Rising fee and commission revenue reinforced the positive Q2 trajectory. Lower non-banking commissions were more than offset by growth in banking and insurance related commissions.
Net interest income growth
Source: Company data, Scope Ratings
Net F&C growth
Source: Company data, Scope Ratings
“Operating expenses are trending up for more geographically diversified lenders, although below composite inflation and – crucially – below revenues, leading to flat to marginally improving operating leverage,” Romano said For most domestic lenders, though, OpEx was flat-to-declining both in the quarter and in H1.
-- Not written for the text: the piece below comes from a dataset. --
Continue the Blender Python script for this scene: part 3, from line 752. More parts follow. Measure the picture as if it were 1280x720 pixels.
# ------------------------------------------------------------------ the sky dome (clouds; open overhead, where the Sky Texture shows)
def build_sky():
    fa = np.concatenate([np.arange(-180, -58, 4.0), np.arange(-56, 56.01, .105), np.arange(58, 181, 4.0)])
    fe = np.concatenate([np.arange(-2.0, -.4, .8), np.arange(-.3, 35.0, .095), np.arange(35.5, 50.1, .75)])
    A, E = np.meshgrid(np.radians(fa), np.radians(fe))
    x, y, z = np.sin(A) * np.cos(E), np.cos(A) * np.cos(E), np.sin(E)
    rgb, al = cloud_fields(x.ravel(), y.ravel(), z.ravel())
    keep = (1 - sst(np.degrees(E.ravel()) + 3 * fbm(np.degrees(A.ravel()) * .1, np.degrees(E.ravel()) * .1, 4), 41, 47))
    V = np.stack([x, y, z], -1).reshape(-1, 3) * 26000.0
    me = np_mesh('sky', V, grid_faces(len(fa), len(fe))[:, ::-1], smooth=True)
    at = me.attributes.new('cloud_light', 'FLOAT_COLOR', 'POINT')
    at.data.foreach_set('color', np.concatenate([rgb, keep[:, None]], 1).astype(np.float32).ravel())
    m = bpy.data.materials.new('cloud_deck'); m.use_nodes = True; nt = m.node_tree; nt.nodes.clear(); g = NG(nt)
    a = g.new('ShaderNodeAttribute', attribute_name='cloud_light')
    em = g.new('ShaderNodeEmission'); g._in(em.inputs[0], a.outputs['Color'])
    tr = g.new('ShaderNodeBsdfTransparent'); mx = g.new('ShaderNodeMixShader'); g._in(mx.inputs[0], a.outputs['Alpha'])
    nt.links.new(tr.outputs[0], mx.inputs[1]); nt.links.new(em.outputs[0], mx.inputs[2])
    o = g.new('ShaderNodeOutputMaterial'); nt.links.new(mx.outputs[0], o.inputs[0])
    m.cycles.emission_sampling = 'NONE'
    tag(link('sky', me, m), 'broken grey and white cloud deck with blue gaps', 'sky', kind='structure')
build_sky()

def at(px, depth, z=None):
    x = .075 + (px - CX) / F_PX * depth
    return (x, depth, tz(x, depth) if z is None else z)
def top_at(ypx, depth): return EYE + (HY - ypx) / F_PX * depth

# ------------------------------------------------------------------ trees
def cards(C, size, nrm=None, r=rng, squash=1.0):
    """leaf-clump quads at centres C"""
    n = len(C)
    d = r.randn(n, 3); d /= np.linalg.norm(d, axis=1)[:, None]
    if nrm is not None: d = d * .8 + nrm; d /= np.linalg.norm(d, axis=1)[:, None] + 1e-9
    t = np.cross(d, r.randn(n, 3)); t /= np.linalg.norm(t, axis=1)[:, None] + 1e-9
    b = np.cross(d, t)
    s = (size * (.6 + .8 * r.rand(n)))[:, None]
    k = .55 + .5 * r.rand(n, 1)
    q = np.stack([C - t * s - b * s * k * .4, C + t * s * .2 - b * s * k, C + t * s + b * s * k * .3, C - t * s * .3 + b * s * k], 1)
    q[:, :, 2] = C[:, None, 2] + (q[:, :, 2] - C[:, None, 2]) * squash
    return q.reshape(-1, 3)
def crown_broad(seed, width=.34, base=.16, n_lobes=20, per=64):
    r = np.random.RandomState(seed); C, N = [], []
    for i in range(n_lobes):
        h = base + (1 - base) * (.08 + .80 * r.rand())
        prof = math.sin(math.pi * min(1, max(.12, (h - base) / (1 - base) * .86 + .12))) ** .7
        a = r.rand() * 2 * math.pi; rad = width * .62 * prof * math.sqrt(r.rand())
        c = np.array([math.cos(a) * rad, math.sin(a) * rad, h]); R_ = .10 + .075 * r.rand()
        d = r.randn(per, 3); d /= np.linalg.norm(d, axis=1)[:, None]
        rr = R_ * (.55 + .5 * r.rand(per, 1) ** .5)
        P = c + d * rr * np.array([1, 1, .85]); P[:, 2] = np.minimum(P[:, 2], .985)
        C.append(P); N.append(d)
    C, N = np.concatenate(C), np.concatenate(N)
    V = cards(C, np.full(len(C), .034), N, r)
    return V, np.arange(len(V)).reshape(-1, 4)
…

In most instances, headline asset-quality metrics improved. In a very productive quarter for NPL sales in Spain, stocks at CaixaBank, Sabadell, Santander and Kutxabank declined following transactions in both the secured and unsecured space. For most other lenders, flat net inflows on growing balance sheets translated into this metric improving both quarterly and over the year. NPL coverage levels are solid and mostly improving: Ibercaja and Kutxabank stand out with 81.6% and 100% (excluding contingent risks and prudential coverage).
Cost of risk was mostly in line or below initial guidance so most lenders left 2022 guidance unchanged. On average, CoR in Spain stood at 34bp, less than half compared to YE2020. BBVA and Bankinter adjusted downwards by 5bp to 25bp and 35bp respectively. Group cost of risk for BBVA and Santander was flat to marginally increasing with respect to YE2021 but still significantly below the 100bp guided for the year.
“Even though over 90% of State guaranteed lending is repaying and default rates are manageable, lenders are cautious given the potential impact from the deteriorating macro picture,” Romano said, adding that coverage levels are solid, as overlays have not been released. NPL ratios are trending down.
Solvency ratios remained relatively stable in Q2. Organic capital formation was solid, although distributions and buy-backs, RWA inflation and market effects (mainly valuation adjustments on available-for-sale portfolios) offset most of the increase.